Originally posted by Sujittt Tripathyrr:
You are confusing me , after incrementing the RHS i value you are assigning to LHS i or before incrementing you are assigning.
Lets talk about increment operators in a bit detail, which will hopefully help resolve your confusion.
The expressions ++i and i++ both have increment operators.
Both of them return a value and also have a side effect.
For both of them, the side effect is that the value is incremented by 1.
So now where is the difference?
The preincrement operator, as the
word indicates, first does the side effect and then returns the value. So when we say
j = ++i;
Here the value of 'i' gets incremented first. And then the result is assigned to the variable on the left side of the assignment. Note that what is on the left side hardly matters.
int i = 20;
int j = ++i; // firt increment i. So now i becomes 21. Now assign this value to j.
i = ++i; // firt increment i. So now i becomes 21. Now assign this value to i.
note that in the second example, it doesnot matter what variable in on Left side of the assignment (provided types etc are correct.)

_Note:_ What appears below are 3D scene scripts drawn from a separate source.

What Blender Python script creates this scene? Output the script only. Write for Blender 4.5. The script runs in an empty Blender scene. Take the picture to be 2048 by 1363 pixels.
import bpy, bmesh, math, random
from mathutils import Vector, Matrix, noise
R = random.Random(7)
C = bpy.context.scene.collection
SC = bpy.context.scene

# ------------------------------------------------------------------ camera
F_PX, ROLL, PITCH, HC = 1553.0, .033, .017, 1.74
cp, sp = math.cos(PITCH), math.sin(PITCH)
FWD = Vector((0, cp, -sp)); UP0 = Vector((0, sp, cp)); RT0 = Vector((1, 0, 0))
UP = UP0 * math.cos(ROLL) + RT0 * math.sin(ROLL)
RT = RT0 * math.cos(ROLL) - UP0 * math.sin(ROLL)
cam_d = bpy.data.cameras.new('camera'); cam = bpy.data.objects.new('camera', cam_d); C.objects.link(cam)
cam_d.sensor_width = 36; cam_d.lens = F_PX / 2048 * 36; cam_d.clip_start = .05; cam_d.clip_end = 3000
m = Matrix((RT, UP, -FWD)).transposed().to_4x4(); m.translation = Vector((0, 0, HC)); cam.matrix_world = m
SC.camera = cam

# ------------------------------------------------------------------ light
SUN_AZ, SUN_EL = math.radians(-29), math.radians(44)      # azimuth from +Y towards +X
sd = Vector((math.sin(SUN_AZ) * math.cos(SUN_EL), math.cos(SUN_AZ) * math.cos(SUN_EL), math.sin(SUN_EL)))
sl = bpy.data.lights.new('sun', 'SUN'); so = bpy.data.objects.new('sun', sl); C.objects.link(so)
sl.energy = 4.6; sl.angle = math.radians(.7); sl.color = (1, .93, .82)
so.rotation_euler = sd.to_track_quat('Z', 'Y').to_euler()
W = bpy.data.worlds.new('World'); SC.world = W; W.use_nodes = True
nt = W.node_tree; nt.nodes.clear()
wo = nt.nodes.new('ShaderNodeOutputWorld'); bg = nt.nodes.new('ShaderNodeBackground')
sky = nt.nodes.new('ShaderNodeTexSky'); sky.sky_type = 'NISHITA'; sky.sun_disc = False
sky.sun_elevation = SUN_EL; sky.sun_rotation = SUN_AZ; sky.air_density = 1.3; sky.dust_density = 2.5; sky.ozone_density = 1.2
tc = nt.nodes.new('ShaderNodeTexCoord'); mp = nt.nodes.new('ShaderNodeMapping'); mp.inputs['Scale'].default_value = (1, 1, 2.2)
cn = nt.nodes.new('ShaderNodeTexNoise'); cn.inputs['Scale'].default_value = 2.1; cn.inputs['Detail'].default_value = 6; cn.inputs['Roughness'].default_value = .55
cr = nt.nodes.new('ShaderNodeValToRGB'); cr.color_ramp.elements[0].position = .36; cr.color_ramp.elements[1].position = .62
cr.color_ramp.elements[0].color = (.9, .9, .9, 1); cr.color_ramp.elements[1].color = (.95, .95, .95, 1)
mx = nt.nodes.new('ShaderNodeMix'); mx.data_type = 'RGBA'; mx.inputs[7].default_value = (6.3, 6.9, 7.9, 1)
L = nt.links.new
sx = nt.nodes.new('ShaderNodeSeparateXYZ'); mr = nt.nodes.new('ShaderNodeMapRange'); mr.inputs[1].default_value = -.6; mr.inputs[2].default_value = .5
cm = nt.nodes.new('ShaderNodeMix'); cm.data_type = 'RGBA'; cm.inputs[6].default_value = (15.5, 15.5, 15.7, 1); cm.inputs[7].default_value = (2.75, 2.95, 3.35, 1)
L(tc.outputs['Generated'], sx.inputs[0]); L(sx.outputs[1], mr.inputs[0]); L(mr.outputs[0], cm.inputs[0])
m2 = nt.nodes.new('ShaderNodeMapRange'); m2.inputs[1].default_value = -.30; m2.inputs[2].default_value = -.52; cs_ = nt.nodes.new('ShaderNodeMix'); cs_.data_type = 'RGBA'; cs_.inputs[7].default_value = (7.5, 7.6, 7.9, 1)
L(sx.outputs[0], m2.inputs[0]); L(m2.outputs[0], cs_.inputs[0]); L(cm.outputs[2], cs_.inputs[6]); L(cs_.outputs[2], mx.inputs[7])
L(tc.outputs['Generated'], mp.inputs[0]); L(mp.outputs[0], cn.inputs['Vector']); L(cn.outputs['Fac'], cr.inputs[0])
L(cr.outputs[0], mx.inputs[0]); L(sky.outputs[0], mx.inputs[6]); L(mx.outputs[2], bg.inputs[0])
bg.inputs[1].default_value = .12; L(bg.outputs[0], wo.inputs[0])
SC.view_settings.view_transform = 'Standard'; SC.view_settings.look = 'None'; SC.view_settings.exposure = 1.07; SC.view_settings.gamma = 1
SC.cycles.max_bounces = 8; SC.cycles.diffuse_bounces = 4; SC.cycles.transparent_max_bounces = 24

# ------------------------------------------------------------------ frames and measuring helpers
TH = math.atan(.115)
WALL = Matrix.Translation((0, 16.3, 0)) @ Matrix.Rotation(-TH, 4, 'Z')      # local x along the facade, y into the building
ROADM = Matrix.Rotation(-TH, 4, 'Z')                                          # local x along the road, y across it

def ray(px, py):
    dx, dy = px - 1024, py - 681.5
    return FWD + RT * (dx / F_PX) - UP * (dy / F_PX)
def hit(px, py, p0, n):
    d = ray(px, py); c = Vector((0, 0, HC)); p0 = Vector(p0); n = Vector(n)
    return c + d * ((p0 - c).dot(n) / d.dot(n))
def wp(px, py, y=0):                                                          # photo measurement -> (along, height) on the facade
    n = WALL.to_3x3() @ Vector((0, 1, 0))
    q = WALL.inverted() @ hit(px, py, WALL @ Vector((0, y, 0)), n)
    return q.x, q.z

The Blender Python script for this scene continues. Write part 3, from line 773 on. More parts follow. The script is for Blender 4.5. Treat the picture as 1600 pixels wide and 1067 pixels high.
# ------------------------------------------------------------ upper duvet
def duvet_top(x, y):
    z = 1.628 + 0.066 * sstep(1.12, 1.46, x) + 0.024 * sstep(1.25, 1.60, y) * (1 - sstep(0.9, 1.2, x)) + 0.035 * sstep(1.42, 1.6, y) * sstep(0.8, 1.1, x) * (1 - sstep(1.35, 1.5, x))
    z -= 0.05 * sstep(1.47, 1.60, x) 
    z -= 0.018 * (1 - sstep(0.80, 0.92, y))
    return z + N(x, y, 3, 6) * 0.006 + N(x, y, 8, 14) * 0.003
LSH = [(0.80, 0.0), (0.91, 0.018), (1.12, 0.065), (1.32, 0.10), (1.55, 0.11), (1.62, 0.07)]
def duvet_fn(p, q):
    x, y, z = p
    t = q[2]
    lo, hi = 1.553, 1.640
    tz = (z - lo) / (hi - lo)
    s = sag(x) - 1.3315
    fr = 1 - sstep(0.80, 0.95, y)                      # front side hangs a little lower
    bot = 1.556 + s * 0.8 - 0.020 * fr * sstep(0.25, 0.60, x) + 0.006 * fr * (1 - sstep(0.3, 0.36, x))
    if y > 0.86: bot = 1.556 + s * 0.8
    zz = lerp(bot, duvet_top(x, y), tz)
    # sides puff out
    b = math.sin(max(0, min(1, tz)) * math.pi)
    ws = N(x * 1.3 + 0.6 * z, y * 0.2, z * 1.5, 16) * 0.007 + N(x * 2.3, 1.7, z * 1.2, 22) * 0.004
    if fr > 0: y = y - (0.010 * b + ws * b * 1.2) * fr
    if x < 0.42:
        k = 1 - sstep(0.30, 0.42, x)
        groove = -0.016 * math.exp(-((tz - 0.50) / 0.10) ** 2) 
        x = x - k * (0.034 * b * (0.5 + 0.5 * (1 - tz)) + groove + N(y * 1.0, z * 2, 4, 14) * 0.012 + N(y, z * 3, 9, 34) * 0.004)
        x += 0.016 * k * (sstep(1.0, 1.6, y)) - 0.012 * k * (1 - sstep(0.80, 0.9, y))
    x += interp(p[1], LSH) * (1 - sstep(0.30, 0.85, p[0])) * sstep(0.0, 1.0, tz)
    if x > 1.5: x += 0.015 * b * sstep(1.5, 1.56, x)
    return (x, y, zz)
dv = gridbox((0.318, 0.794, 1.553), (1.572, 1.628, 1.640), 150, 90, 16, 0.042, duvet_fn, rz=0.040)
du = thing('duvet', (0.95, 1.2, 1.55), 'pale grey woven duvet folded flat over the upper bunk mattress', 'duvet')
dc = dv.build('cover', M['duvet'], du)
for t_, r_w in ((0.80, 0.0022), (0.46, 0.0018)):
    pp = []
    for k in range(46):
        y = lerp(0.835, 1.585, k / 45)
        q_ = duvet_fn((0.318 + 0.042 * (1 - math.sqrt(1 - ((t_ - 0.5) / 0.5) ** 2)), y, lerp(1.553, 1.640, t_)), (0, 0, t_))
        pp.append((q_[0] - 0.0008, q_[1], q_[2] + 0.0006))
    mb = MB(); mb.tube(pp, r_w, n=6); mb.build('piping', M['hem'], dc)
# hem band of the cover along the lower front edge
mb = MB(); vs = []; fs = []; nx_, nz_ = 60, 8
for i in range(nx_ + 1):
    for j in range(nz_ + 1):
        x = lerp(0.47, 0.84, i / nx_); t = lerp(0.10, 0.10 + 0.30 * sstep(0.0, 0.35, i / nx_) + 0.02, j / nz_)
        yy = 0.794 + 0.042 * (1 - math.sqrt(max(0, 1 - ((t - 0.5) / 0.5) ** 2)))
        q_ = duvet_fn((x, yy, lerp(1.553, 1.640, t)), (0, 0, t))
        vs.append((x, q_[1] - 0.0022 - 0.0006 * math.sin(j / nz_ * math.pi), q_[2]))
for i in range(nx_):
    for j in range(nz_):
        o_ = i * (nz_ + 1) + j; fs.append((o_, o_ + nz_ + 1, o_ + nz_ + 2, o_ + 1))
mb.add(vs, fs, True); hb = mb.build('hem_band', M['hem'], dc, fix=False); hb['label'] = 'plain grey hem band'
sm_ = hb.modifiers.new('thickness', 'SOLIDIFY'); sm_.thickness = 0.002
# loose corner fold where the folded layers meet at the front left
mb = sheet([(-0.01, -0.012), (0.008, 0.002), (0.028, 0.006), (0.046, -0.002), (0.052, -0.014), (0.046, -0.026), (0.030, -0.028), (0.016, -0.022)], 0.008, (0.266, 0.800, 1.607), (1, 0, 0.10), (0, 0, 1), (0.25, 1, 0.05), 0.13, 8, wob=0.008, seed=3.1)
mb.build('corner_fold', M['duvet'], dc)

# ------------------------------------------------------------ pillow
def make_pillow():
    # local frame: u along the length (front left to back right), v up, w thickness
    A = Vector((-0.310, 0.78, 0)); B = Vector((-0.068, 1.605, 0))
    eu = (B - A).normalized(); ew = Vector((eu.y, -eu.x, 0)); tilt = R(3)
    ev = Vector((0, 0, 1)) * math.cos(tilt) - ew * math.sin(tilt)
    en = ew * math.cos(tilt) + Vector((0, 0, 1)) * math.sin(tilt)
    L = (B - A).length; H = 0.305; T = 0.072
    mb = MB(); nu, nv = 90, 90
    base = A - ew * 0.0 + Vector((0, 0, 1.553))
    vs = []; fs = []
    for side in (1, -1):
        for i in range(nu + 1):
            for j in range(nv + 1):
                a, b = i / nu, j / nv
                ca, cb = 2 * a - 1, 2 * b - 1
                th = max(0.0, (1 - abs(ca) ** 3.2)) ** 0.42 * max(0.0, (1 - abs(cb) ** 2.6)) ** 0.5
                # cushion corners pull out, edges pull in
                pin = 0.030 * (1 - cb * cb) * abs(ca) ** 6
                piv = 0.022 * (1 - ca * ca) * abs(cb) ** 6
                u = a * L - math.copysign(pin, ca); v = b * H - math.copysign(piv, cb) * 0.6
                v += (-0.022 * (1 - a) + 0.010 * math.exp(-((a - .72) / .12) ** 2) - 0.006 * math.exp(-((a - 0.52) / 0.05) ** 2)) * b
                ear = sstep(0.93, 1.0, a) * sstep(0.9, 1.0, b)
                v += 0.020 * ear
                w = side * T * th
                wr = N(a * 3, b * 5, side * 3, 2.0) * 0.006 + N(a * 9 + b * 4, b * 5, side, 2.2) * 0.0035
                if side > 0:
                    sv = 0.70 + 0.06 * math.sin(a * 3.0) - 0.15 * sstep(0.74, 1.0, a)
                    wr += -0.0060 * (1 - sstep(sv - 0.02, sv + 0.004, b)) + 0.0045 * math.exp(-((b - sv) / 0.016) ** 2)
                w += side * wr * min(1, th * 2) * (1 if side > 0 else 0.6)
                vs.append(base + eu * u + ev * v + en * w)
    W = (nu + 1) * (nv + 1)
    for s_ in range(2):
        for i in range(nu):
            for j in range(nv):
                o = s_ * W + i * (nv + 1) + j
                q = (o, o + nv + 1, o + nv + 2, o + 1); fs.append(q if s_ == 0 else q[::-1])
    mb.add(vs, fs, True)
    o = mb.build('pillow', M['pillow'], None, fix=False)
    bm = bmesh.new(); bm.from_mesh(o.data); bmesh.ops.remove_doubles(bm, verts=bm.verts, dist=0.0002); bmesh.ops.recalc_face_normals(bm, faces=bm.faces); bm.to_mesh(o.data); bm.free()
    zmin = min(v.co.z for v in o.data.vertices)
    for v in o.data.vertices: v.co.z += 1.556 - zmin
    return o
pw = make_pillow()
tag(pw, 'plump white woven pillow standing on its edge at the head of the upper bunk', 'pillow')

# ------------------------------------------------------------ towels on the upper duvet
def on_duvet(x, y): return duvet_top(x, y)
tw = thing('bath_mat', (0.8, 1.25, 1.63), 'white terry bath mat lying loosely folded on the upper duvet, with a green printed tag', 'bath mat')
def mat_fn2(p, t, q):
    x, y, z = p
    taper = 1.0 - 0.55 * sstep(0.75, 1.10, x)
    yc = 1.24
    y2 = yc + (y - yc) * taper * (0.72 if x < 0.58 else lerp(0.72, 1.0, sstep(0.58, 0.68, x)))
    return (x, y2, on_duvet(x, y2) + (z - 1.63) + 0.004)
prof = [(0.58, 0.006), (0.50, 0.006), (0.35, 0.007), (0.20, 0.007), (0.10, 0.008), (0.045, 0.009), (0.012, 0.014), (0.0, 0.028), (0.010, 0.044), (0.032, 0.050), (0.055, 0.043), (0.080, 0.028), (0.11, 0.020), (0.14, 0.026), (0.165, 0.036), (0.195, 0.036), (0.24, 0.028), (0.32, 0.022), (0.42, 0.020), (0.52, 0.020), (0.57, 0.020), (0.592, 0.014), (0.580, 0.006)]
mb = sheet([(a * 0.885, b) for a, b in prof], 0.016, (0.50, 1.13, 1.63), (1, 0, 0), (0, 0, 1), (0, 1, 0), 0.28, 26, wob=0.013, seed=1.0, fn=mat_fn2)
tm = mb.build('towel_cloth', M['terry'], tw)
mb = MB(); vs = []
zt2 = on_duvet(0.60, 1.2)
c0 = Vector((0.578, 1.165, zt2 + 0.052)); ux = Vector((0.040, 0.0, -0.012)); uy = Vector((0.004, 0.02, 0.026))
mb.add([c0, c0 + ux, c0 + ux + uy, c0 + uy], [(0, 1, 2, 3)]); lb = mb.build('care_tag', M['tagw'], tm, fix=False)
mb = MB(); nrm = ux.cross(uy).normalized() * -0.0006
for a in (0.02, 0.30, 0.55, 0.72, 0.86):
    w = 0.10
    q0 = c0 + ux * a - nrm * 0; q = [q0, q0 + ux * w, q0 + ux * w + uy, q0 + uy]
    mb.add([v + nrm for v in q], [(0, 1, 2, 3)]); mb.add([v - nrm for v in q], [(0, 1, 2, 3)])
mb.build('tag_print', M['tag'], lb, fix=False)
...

As an aside , observe that
i = ++i;
is same as
++i;
Thats about the pre-increment operator.Now lets see the post increment operator
int i = 20;
int j = i++;
As the name indicates, the "side effect" occurs AFTER the expression on the right side of the assignment operator is evaluated, but BEFORE the actual assignment takes place. So, in the above example the expression on the right side of the assignment will be evaluated to get the value of i, which will be 20. Thus note that the right-side expression returns the value 20, which will be assigned to the variable on the left side of the assignment (j in this case.). But before the actual assignment takes place, the side effect causes i to get the value 21. Note that this side effect only changes the value of i, it has nothing to do with the value generated by evaluating the right-hand-side expression. (It will be easy to understand this if you consider
a) evaluating right-side-expression
and
b) side effect
as two independent tasks.
So finally when we say
int i = 20;
i = i++;
what happens?
a) Right side is evaluated to get the value 20
b) Due to the side effect (of right-side expression) the variable i gets the value 21
c) The assignment expression is evaluated. What value is assigned to i on left-side of the assignment? not the value of i after the side effect, but the value of i that was present after right-side expression was evaluated. Which means 20.
Thus, i gets 20.
Thus, also note that
i = i++;
doesnot change the value which was originally present in i.
It will also be easy to understand if you see the expression
i = i++;
as :
i) evaluate Right-side and store it in a temporary variable, temp.
ii) carry out the side effect, which means increment i
iii) carry out the assignment, which means assign the value temp to the variable on left side of the assignment, namely i.